Despite a continuing set of anti-smoking offensives (New York City, for instance, recently banned smoking in almost all restaurants and OSHA is considering regulations that would ban smoking in all public buildings nationwide), the number of smokers, on the decline for three decades, seems to have stabilized at a little over a quarter (26%) of the adult population, according to U.S. government figures. That rate has barely declined over the past three years.
One result of the market stabilization is the entry of Star Tobacco of Petersburg, Va., the first new branded cigarette producer in at least 40 years. A contract manufacturer known mainly for Swisher Sweet mini-cigars for the Swisher company, Star Tobbacco recently introduced Gunsmoke, in both menthol and regular. The rollout of the limited-distribution, deep-discount brand follows a summer test with California Safeway stores.
According to ceo Sam Sears, Star will follow with a mass merchant product, to be introduced at the Candy Wholesalers Show in New Orleans this month.
The price trend in the industry is clear, Sears said. "We came out at a price midway between the top brands and generic, but without the market clout of some of the bigger companies, we had to shift back to the generic price level."
Priced at under $10 for a carton in some markets, Sears noted that consumers are getting "a top quality product. We use only pure tobacco, with no reconstitutes. The packaging is upscale, so we compare well with other deep discount brands."
The pricing strategy has cut into Star's profit margins, but Sears noted that "we don't need the kind of margin that some of our competitors have been making.
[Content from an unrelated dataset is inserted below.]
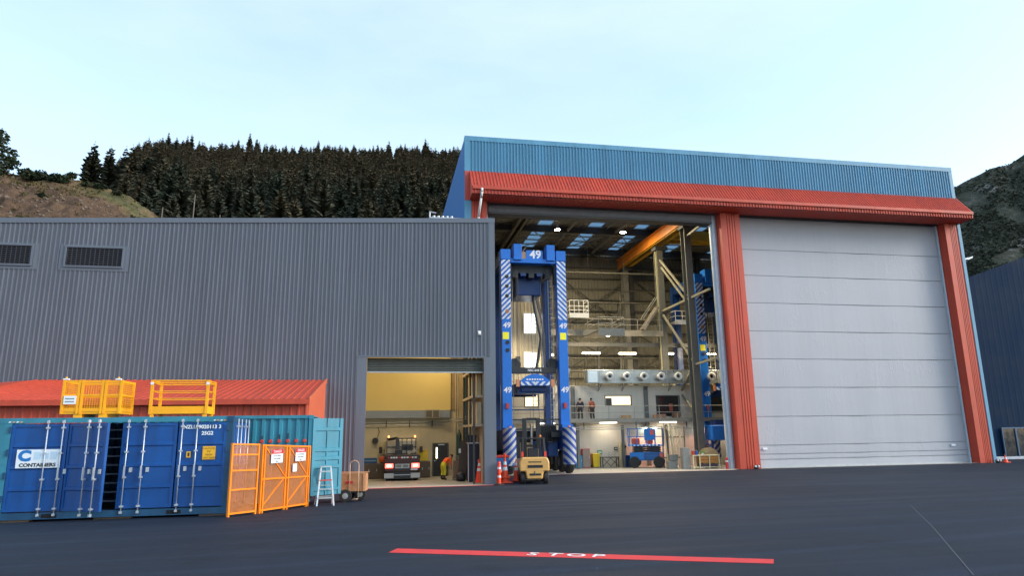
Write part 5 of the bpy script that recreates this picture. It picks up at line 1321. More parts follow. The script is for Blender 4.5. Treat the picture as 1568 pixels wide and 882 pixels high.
helmet_light('guide_lamp', 'small dark lamp with pale lenses at the right column foot', 45.75, 45.35, black, refl)

# wheeled bins near the corner
def wheelie(label, x, y, h, wd, col, lid, group=None):
    o = thing('wheeled_bin', label, 'bin', (x, y, 0), group=group)
    m = MB(); a, b = wd * .40, wd * .5
    m.add([(x - a, y - a, .06), (x + a, y - a, .06), (x + a, y + a, .06), (x - a, y + a, .06), (x - b, y - b, h * .9), (x + b, y - b, h * .9), (x + b, y + b, h * .9), (x - b, y + b, h * .9)], [(0, 3, 2, 1), (4, 5, 6, 7), (0, 1, 5, 4), (1, 2, 6, 5), (2, 3, 7, 6), (3, 0, 4, 7)]); m.build('body', col, o)
    m = MB(); m.cbox(x - b * 1.06, y - b * 1.08, h * .9, x + b * 1.06, y + b * 1.1, h, .03); m.build('lid', lid, o)
    for s in (-1, 1): m = MB(); m.lathe([(.1, -.03), (.1, .03)], (x + s * a, y + a, .1), 12, 'x'); m.build('wheel', rubber, o)
    m = MB(); m.tube((x - b * .8, y + b * 1.15, h * .93), (x + b * .8, y + b * 1.15, h * .93), .02); m.build('handle', col, o)
wheelie('blue wheeled bin with a red lid beside the warehouse corner', 6.95, 40.6, 1.45, .8, paint('bin blue', (.01, .18, .48)), paint('lid red', (.55, .03, .02)))
wheelie('yellow wheeled bin against the white office wall', 16.45, 52.55, 1.07, .58, paint('bin yellow', (.75, .5, .01)), paint('bin yellow', (.75, .5, .01)))
wheelie('dark green wheeled bin beside the bending worker', 4.62, 42.55, .95, .55, paint('bin green', (.01, .075, .045)), paint('bin green', (.01, .075, .045)))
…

We're pretty happy with the niche we've found."
While Gunsmoke is meant to be a niche product, meaning it's not available to mass merchants and some other distribution channels, its follow-up will be. "That upcoming product will have `universal appeal,' he said. "The packaging and advertising are aimed at a broader spectrum of the consumer market."
The ongoing morass of often conflicting regulations concerning smoking has given a boost to smokeless tobaccos, as well as a well-publicized return to premium cigars and pipe-smoking. Many discounters, like North Carolina-based Rose's Stores, have moved snuff and chewing tobacco out from behind glass to prime cash register real estate. Rose's has even upped the ante somewhat, merchandising about 20 skus on a four-way fixture in the power aisle near the registers, along with other high-turn impulse items such as cold drinks, jerkies. prepared meats and other snacks.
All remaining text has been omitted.